Photographs by Jeremy White; composite image by Sergio Peçanha and Jon Huang

Going to the wall text as one does (partly to find out the artist’s intentions and partly to try and figure out what kind of political statement they are illustrating that the curators approve of) I find:
“By disrupting the regimented temporality of the original photos in this way, she hints at the complex systems—nationalist, sexist, and technocratic—underpinning the Olympics, the sport of gymnastics, and the media covering them.
Of course I have read many articles  that more than hint at the horrorshow of women’s gymnastics but somehow I hope my first reading of the painting is true too. Otherwise Hernandez is only a victim and no master of the balance beam is only that.

 

Marlon Mullen, “Untitled” (2018)

The wall text states Marlon Mullen communicates mostly nonverbally.”  Thank God for that! Because it’s maybe the only work in the entire Biennial that does.  (The wife said, “But there are words in the painting…”)
No they aren’t words, they are a painting of words.

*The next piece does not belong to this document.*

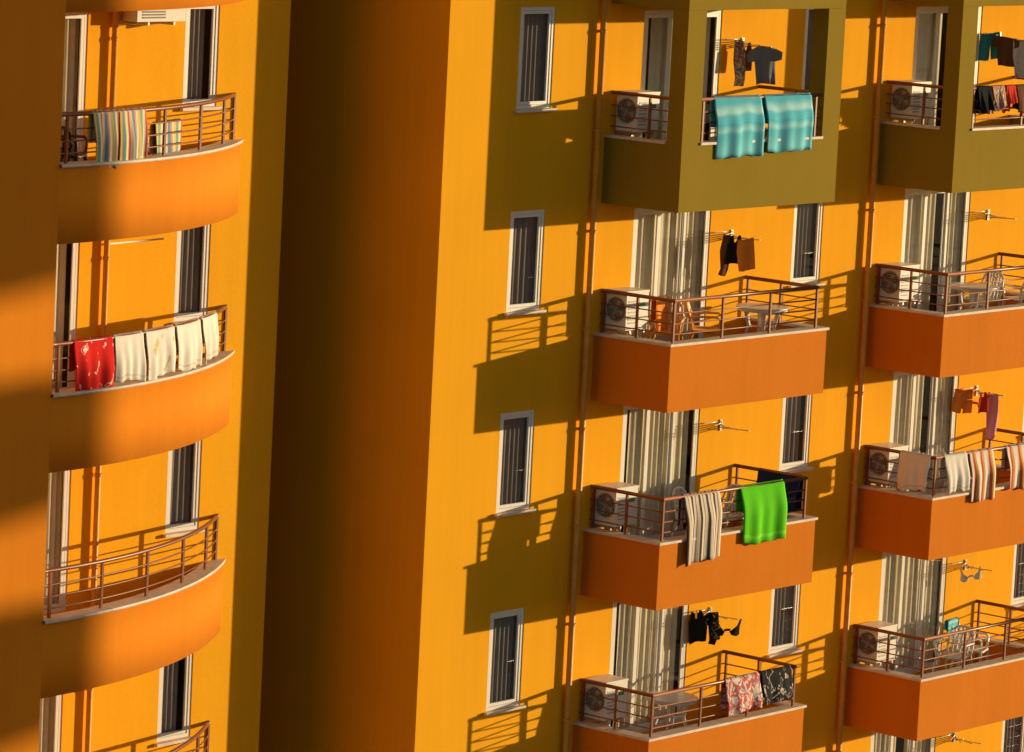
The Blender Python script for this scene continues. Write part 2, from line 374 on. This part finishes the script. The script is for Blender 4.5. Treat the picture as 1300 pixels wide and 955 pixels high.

Jacopo Tintoretto, The Wedding of Ariadne and Bacchus

Postscript—a few days after seeing the Biennial, I went to the Tintoretto show in Washington. These paintings were radical in the 1500s and surprising even today because, in addition to their literal subject, they depict a world that is motion and constant change. Every figure has just moved into its present position and will not be there long and even in the portraits, where the body is at rest, the head has just turned to you and the eyes have just met yours.

Needless to say but I can’t help myself, the painters and curators of the Biennial are putting too much emphasis on the literal subject.